Every year, the German businessman imports hundreds of olive trees from Andalusia, Spain which he then sells on to often wealthy clients from Germany, the Netherlands, Austria and Switzerland.
Prices depend on the age and circumference of the tree, with one 400-year-old with a trunk of 150-175 centimeters (60-70 inches) in the catalogue for 1,499 euros.
“These are extremely robust trees that do not fear transport,” said Jablonski.
But Nasles said having to take such extreme measures to ensure that the trees stay alive over winter is problematic in itself.
“It’s a bit like if you told me ‘I’m going to move my grandmother to 3,000 kilometers (1,900 miles) from her home’. Your grandmother will not be able to stand this move,” he said.
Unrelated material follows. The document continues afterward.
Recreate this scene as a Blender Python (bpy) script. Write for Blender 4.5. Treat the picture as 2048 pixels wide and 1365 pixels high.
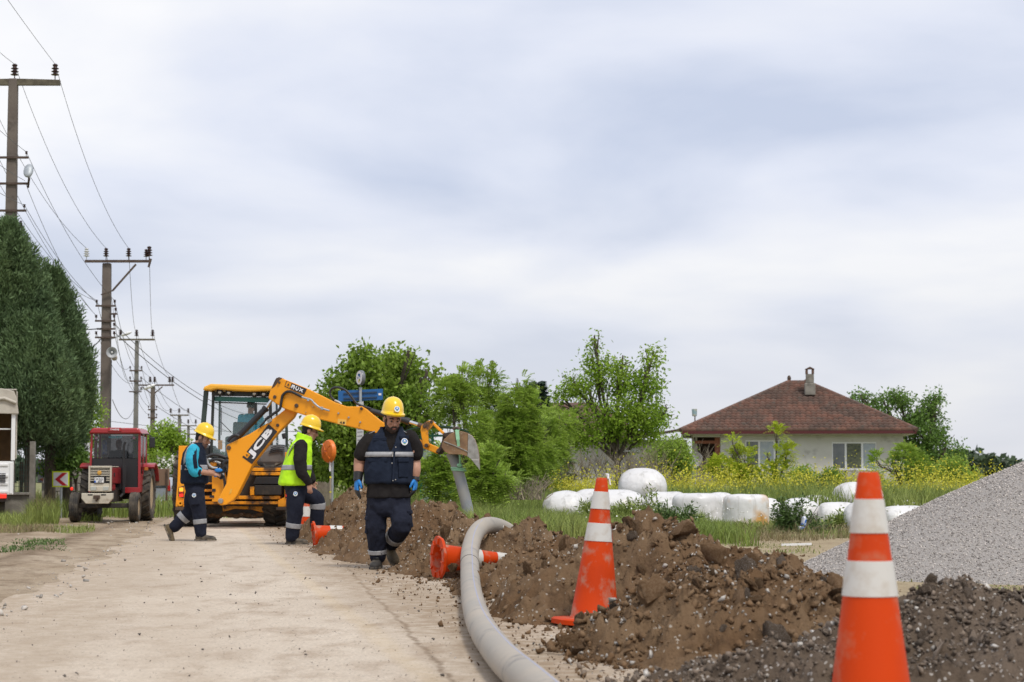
import bpy, bmesh, math, random
import numpy as np
from mathutils import Vector, Matrix, Quaternion
for o in list(bpy.data.objects): bpy.data.objects.remove(o)
S = bpy.context.scene
COL = S.collection
R = math.radians
rnd = random.Random(7)
RNG = np.random.default_rng(11)

# ------------------------------------------------------------ camera
CAMH = 1.0; FPX = 3982.2; PIT = math.atan(267.5/FPX)
cd = bpy.data.cameras.new('camera'); cam = bpy.data.objects.new('camera', cd); COL.objects.link(cam)
cam.location = (0, 0, CAMH); cam.rotation_euler = (R(90)+PIT, 0, 0)
cd.sensor_width = 36; cd.lens = 70; cd.clip_start = .1; cd.clip_end = 5000
cd.dof.use_dof = True; cd.dof.focus_distance = 21.5; cd.dof.aperture_fstop = 5.0
S.camera = cam
# ------------------------------------------------------------ world, sun, exposure
SUN_EL, SUN_AZ = R(58), R(150)          # azimuth clockwise from +Y: behind the camera, to the right
w = bpy.data.worlds.new('World'); S.world = w; w.use_nodes = True
nt = w.node_tree; nt.nodes.clear()
def N(t, nt, **k):
    n = nt.nodes.new(t)
    for a, b in k.items(): setattr(n, a, b)
    return n
out = N('ShaderNodeOutputWorld', nt)
sky = N('ShaderNodeTexSky', nt, sky_type='NISHITA', sun_disc=False, sun_elevation=SUN_EL, sun_rotation=SUN_AZ)
b1 = N('ShaderNodeBackground', nt); b1.inputs[1].default_value = .10
nt.links.new(sky.outputs[0], b1.inputs[0])
tc = N('ShaderNodeTexCoord', nt)
sep = N('ShaderNodeSeparateXYZ', nt); nt.links.new(tc.outputs['Generated'], sep.inputs[0])
mz = N('ShaderNodeMath', nt, operation='MAXIMUM'); nt.links.new(sep.outputs[2], mz.inputs[0]); mz.inputs[1].default_value = 0
az = N('ShaderNodeMath', nt, operation='ADD'); nt.links.new(mz.outputs[0], az.inputs[0]); az.inputs[1].default_value = .16
dv = N('ShaderNodeVectorMath', nt, operation='DIVIDE'); nt.links.new(tc.outputs['Generated'], dv.inputs[0])
cb = N('ShaderNodeCombineXYZ', nt)
for i in range(3): nt.links.new(az.outputs[0], cb.inputs[i])
nt.links.new(cb.outputs[0], dv.inputs[1])
mp = N('ShaderNodeMapping', nt); mp.inputs['Location'].default_value = (3.3, 1.25, 0); mp.inputs['Scale'].default_value = (1, .8, .0)
nt.links.new(dv.outputs[0], mp.inputs[0])
nz = N('ShaderNodeTexNoise', nt); nz.inputs['Scale'].default_value = 1.3; nz.inputs['Detail'].default_value = 6; nz.inputs['Roughness'].default_value = .46; nz.inputs['Distortion'].default_value = .25
nt.links.new(mp.outputs[0], nz.inputs['Vector'])
cr = N('ShaderNodeValToRGB', nt)
cr.color_ramp.elements[0].position = .36; cr.color_ramp.elements[0].color = (.565, .625, .775, 1)
cr.color_ramp.elements[1].position = .66; cr.color_ramp.elements[1].color = (.95, .95, .97, 1)
e = cr.color_ramp.elements.new(.50); e.color = (.755, .79, .90, 1)
nt.links.new(nz.outputs[0], cr.inputs[0])
hz = N('ShaderNodeMapRange', nt); nt.links.new(sep.outputs[2], hz.inputs[0])
hz.inputs[1].default_value = 0; hz.inputs[2].default_value = .15; hz.inputs[3].default_value = .85; hz.inputs[4].default_value = 0
mx = N('ShaderNodeMix', nt, data_type='RGBA'); nt.links.new(hz.outputs[0], mx.inputs[0])
nt.links.new(cr.outputs[0], mx.inputs[6]); mx.inputs[7].default_value = (.71, .72, .765, 1)
b2 = N('ShaderNodeBackground', nt); nt.links.new(mx.outputs[2], b2.inputs[0]); b2.inputs[1].default_value = 1.07
ms = N('ShaderNodeMixShader', nt); ms.inputs[0].default_value = .93
nt.links.new(b1.outputs[0], ms.inputs[1]); nt.links.new(b2.outputs[0], ms.inputs[2]); nt.links.new(ms.outputs[0], out.inputs[0])
sd = bpy.data.lights.new('sun', 'SUN'); sun = bpy.data.objects.new('sun', sd); COL.objects.link(sun)
sd.energy = 2.4; sd.angle = R(14); sd.color = (1, .95, .87)
dirv = Vector((math.sin(SUN_AZ)*math.cos(SUN_EL), math.cos(SUN_AZ)*math.cos(SUN_EL), math.sin(SUN_EL)))
sun.rotation_euler = dirv.to_track_quat('Z', 'Y').to_euler(); sun.location = (0, 0, 40)
vs = S.view_settings; vs.view_transform = 'Standard'; vs.look = 'None'; vs.exposure = 0.0; vs.gamma = 1; vs.use_curve_mapping = False
S.cycles.max_bounces = 6; S.cycles.transparent_max_bounces = 8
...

Nasles went as far as to call it a “scam”, saying there are “some crafty people who make money out of this.”
But Jablonski shrugged off the criticism, saying the trees are well cared for.
“For some of my clients, it’s a real sacred object” that they pamper like a baby, he said.
And to illustrate how close to the heart the trees can get, Jablonski recounted the example of a customer who was separating from his wife.
When she walked out, “she left with the heater in the middle of winter,” said Jablonski.